In the old days they used to say that anyone who visited the Grand Canyon and didn’t meet the great yarnspinner, Captain John Hance had missed an experience nearly as colorful at the canyon itself. Nobody knows why they called him captain; it just seemed to fit.
For some twenty years He provided lyin’ and lodgin’ for the tourists. The dudes never knew just how much of Captain Hance’s stories to believe for he always led them down the paths of plausibility and they had to figure out when to get off.
He came to the canyon in the 1880 to look for gold but found far more success as a windjammer and trail guide.
The legend began one day when he was pointing out the various landmarks at the South Rim. “Why Captain Hance, how did you lose the tip of your finger?
He’d lost part of his finger in a roping accident a few years earlier but he paused and stared at the missing part as if noticing it for the first time then replied, “Why ma’am, I reckon I plumb wore off the end of that thing pointing at all the scenery out here for the past thirty years.”
The audience loved it and from that day his reputation grew, just like his tall tales.

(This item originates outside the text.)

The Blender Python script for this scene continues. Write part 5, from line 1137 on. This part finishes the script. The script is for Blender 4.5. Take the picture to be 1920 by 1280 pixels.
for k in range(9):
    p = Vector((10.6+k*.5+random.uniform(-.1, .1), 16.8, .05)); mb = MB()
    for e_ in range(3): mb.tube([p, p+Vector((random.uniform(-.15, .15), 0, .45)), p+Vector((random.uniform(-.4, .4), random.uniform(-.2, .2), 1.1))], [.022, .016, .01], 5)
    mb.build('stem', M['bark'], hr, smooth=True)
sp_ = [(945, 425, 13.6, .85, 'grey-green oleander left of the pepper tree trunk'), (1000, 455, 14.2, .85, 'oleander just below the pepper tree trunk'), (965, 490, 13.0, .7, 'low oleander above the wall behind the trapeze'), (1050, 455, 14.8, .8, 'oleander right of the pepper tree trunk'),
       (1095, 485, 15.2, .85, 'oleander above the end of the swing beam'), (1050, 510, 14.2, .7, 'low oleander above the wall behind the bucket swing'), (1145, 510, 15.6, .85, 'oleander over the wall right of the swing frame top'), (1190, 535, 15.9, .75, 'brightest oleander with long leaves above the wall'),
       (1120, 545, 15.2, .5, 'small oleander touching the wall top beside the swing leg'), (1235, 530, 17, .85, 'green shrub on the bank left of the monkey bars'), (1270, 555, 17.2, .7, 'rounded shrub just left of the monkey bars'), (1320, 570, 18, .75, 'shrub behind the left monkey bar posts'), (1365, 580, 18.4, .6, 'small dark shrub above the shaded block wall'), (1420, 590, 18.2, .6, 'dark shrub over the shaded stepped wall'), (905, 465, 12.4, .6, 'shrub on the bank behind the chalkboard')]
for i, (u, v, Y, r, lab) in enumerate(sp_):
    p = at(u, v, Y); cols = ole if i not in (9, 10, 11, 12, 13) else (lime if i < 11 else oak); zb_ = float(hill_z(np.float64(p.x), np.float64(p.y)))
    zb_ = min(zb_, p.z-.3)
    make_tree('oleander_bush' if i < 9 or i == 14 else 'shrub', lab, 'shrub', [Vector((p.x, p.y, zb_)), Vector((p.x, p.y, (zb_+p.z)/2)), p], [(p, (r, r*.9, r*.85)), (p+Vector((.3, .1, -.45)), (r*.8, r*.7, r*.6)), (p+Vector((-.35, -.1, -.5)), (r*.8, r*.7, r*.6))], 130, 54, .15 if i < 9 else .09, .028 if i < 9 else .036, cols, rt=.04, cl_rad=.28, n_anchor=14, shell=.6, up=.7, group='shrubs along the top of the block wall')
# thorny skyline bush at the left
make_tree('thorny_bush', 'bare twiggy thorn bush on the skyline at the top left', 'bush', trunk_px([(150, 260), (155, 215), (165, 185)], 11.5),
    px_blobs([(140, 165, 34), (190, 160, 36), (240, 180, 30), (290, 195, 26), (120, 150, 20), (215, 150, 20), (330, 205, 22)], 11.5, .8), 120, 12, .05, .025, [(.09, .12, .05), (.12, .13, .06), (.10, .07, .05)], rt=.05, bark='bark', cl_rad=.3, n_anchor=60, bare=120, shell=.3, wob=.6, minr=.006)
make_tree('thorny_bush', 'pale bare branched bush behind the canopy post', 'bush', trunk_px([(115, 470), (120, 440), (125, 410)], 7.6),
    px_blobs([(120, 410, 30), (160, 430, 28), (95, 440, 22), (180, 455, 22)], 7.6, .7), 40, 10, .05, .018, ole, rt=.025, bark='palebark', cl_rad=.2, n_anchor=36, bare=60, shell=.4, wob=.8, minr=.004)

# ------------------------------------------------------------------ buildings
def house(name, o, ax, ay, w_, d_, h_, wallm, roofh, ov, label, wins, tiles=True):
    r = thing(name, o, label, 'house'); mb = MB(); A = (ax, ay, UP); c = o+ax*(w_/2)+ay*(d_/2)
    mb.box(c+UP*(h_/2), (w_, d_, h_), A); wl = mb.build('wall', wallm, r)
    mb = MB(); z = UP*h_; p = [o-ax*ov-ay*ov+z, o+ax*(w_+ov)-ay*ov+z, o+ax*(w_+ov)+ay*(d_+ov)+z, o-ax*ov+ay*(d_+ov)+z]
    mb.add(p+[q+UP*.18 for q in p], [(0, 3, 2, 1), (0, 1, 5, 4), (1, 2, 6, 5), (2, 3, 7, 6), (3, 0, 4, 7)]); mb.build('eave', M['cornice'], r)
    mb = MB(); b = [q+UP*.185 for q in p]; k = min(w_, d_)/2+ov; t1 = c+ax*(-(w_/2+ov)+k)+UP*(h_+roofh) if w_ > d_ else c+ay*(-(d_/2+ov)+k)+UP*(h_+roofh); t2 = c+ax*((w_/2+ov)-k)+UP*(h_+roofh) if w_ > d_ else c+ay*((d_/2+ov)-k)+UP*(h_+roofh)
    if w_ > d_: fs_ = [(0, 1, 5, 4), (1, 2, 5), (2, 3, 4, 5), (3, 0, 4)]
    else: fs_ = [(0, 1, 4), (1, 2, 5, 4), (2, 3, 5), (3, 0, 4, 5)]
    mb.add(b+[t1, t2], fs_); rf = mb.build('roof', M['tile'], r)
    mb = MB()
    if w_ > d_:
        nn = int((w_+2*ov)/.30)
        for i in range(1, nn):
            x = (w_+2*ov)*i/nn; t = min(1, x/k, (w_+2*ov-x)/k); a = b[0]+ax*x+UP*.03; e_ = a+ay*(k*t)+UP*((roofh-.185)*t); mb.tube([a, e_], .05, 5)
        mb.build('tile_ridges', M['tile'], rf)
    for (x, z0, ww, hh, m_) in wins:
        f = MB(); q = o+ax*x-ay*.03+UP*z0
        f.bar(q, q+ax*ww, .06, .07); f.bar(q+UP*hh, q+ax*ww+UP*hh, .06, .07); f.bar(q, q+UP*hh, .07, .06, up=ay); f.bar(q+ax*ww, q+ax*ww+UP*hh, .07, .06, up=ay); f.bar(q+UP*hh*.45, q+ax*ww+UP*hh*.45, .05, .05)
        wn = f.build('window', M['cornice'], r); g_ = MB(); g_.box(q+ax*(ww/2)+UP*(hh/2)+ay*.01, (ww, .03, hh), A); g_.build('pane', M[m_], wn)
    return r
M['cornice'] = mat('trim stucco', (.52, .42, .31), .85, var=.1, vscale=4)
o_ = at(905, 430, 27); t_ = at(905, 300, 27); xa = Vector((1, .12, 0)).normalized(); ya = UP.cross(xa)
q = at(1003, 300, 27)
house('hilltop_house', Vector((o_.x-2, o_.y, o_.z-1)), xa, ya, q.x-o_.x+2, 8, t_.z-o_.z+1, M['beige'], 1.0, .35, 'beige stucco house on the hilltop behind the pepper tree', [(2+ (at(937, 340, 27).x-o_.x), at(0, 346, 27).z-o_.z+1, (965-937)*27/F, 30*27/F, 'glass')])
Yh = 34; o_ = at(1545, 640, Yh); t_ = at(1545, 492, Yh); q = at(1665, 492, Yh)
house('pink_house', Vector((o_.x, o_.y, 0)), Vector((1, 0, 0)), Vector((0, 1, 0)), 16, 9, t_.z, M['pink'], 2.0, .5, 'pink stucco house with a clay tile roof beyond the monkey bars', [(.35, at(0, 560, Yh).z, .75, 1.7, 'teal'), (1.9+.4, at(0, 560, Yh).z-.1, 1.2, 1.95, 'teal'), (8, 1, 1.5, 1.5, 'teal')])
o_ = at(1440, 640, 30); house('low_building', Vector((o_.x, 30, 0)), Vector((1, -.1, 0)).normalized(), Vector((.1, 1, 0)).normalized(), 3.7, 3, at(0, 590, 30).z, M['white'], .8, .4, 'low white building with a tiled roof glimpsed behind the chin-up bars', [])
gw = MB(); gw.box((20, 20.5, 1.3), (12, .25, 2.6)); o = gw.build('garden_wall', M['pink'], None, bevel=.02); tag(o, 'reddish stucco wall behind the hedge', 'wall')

Like the time he was riding his horse, Darby, along the South Rim when he saw a band of angry Ute warriors approaching from the west. Looking over his shoulder several hundred Apache were fast-approaching. Over to the east a dozen or so Navajo were riding hard in his direction. His only chance of escape was to jump the Grand Canyon. Was Ol’ Darby up to the challenge?
That horse got a runnin’ start and gave it a mighty leap. Up and over the canyon they soared. They would have made it to the North Rim some ten miles away had Darby not lost his concentration while gazing at all the wondrous wonders. They began to fall like an elevator gone berserk. Cap’n Hance knew the only way they’d survive was to pull up on ol’ Darby. Ya see Darby was a cuttin’ horse. He could turn on a nickel and give ya some change.
He took a firm grip on the reins and hollered “Whoa Darby.” That horse put on the skids and pulled up short just two feet from the canyon floor. They glided safely down the rest of the way.